▸ **Goal**
Starting with the first line of the data below, copy each line up to and including the one containing "glass = glassmat()". Pictures stay out.

▸ **Source data**
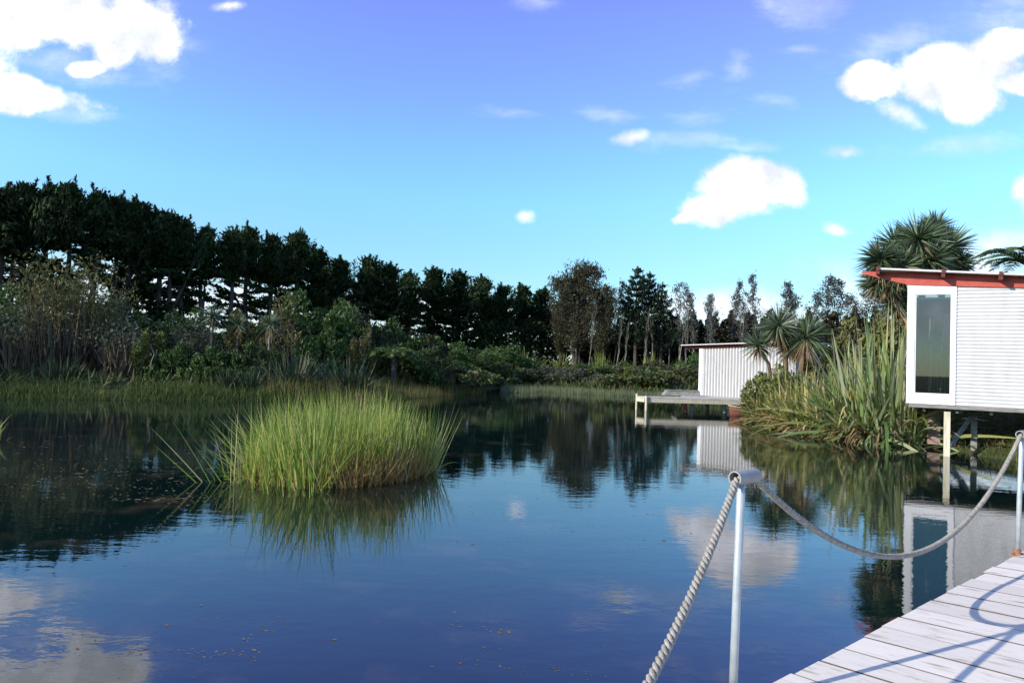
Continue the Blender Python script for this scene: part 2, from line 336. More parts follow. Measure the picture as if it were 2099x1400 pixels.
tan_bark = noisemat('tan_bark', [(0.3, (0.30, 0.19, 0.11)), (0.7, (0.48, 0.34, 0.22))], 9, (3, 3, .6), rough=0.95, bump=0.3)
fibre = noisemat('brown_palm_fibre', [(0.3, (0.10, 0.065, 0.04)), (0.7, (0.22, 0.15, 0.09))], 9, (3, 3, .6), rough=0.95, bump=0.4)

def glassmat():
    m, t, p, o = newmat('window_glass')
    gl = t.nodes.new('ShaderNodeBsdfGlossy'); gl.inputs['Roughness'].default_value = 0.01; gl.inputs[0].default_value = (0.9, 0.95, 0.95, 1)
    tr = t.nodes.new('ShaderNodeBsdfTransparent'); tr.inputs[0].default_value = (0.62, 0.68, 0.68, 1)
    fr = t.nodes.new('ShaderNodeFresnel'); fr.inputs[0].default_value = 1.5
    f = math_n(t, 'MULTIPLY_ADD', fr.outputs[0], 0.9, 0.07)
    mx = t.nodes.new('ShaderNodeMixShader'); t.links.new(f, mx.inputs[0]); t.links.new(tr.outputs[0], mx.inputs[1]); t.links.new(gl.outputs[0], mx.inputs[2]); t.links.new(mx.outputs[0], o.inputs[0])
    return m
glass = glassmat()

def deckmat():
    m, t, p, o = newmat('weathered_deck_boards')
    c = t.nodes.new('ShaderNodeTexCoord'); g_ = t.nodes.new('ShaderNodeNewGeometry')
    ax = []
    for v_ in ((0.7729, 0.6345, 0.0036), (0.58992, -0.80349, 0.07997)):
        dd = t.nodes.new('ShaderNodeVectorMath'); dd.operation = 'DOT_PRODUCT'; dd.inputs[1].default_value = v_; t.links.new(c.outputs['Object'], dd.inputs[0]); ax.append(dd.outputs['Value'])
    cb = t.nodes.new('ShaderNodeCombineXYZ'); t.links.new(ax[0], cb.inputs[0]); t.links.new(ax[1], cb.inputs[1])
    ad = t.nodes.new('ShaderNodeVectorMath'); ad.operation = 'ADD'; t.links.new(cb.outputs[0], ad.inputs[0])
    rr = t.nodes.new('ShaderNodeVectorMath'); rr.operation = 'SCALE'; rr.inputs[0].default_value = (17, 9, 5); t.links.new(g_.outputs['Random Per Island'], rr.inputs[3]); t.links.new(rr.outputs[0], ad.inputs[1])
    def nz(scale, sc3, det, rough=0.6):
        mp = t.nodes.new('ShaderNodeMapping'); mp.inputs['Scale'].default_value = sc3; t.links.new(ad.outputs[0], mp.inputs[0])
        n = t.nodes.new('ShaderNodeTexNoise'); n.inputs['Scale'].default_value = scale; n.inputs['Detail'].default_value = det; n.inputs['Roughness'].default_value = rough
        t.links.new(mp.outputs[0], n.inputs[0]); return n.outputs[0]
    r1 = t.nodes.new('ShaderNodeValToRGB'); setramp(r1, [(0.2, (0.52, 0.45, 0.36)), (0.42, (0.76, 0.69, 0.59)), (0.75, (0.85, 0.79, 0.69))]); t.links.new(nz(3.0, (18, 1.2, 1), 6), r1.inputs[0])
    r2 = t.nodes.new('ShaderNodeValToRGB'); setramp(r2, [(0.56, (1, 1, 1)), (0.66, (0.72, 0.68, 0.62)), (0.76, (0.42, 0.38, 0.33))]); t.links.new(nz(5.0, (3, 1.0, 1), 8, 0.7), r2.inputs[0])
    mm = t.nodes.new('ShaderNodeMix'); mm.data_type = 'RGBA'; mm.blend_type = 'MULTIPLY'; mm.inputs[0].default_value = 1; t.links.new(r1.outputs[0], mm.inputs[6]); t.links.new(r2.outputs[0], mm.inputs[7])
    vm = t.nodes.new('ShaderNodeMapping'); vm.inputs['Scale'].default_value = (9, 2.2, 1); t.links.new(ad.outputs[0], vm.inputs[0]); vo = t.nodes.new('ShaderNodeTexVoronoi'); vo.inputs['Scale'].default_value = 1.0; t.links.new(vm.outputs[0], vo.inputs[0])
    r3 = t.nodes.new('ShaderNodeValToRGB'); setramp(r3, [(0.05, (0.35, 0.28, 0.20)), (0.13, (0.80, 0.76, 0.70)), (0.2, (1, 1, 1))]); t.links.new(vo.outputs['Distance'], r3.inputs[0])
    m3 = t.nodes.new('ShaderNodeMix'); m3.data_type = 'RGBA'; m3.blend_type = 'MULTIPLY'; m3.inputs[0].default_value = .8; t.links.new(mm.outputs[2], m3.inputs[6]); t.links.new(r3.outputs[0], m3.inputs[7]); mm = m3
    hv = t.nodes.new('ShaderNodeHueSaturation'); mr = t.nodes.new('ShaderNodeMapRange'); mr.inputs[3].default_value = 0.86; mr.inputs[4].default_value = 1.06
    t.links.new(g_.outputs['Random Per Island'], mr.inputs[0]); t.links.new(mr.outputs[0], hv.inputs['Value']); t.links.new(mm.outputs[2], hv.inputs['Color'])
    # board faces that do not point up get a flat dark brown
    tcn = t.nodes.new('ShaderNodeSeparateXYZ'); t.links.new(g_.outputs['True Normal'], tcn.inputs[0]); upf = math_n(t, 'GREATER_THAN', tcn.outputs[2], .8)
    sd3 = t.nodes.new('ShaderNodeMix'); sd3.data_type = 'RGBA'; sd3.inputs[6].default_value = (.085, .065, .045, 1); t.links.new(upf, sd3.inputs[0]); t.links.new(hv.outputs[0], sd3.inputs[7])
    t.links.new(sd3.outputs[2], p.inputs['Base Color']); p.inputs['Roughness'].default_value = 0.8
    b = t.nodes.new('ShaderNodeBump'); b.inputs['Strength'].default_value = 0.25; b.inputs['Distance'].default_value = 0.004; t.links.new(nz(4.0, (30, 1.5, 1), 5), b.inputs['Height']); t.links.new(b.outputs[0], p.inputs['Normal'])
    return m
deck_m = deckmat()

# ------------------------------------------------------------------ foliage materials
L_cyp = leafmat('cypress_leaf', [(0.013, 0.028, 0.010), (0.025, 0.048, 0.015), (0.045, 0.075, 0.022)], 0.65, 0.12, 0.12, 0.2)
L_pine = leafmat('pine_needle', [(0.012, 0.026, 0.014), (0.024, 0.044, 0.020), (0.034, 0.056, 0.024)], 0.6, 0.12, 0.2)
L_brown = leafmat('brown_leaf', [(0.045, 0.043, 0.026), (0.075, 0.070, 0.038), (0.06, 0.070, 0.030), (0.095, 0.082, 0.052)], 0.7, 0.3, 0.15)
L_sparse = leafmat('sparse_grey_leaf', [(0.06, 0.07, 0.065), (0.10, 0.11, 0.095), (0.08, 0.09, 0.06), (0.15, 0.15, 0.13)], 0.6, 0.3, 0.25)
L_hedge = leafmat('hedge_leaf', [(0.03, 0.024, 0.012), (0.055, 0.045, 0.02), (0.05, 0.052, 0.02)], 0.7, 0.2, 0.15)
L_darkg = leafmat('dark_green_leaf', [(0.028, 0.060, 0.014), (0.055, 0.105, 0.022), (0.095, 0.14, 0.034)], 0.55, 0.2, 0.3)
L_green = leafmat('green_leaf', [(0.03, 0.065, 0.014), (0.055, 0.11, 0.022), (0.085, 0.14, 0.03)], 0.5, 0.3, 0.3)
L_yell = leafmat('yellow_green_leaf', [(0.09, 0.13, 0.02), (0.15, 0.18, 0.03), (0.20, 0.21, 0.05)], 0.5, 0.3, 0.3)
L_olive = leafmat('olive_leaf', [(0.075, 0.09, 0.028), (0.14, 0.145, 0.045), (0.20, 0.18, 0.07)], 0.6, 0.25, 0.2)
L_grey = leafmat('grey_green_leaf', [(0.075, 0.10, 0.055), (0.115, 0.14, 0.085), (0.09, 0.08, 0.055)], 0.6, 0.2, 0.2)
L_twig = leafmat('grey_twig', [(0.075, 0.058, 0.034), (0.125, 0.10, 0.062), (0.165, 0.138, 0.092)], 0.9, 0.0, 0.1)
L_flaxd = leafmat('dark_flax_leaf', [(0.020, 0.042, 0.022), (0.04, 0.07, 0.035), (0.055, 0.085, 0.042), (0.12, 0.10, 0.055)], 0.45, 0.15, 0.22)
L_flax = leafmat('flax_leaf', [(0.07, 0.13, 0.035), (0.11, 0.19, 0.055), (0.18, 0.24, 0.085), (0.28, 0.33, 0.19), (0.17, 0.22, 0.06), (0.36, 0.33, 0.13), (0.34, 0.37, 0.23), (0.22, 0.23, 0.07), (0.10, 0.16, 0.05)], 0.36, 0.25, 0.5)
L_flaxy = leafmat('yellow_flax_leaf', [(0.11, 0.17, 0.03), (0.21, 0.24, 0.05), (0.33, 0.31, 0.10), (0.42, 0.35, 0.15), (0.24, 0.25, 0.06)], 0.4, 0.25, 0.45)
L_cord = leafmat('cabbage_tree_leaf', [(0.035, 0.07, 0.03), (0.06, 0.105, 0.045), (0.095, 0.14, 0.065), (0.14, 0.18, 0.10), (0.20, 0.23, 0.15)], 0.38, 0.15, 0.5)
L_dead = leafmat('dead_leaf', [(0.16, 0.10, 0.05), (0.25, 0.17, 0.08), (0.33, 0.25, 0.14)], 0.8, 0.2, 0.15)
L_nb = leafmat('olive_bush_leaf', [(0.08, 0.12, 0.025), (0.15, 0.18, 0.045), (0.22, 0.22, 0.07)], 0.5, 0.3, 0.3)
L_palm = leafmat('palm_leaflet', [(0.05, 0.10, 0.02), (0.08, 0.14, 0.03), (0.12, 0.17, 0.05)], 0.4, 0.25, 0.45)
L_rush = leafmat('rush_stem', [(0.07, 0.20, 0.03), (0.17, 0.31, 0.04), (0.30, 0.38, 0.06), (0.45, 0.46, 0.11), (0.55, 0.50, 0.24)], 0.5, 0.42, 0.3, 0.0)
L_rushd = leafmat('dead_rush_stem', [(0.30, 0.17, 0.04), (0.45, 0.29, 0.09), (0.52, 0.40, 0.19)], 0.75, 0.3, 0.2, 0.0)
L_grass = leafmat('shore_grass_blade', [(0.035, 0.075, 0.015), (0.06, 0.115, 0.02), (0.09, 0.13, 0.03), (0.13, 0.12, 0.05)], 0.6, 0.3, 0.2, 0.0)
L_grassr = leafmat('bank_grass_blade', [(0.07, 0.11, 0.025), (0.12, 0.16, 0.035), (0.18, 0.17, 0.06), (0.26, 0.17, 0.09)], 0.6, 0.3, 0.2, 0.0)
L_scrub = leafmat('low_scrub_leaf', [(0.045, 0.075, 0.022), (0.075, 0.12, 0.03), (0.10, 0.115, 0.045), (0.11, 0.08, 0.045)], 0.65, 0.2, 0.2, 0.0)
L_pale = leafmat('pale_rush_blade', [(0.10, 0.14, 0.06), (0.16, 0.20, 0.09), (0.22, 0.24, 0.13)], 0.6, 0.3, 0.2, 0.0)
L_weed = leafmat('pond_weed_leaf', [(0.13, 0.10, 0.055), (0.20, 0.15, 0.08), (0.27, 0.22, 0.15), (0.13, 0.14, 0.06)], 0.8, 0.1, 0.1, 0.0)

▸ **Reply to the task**
Continue the Blender Python script for this scene: part 2, from line 336. More parts follow. Measure the picture as if it were 2099x1400 pixels.
tan_bark = noisemat('tan_bark', [(0.3, (0.30, 0.19, 0.11)), (0.7, (0.48, 0.34, 0.22))], 9, (3, 3, .6), rough=0.95, bump=0.3)
fibre = noisemat('brown_palm_fibre', [(0.3, (0.10, 0.065, 0.04)), (0.7, (0.22, 0.15, 0.09))], 9, (3, 3, .6), rough=0.95, bump=0.4)

def glassmat():
    m, t, p, o = newmat('window_glass')
    gl = t.nodes.new('ShaderNodeBsdfGlossy'); gl.inputs['Roughness'].default_value = 0.01; gl.inputs[0].default_value = (0.9, 0.95, 0.95, 1)
    tr = t.nodes.new('ShaderNodeBsdfTransparent'); tr.inputs[0].default_value = (0.62, 0.68, 0.68, 1)
    fr = t.nodes.new('ShaderNodeFresnel'); fr.inputs[0].default_value = 1.5
    f = math_n(t, 'MULTIPLY_ADD', fr.outputs[0], 0.9, 0.07)
    mx = t.nodes.new('ShaderNodeMixShader'); t.links.new(f, mx.inputs[0]); t.links.new(tr.outputs[0], mx.inputs[1]); t.links.new(gl.outputs[0], mx.inputs[2]); t.links.new(mx.outputs[0], o.inputs[0])
    return m
glass = glassmat()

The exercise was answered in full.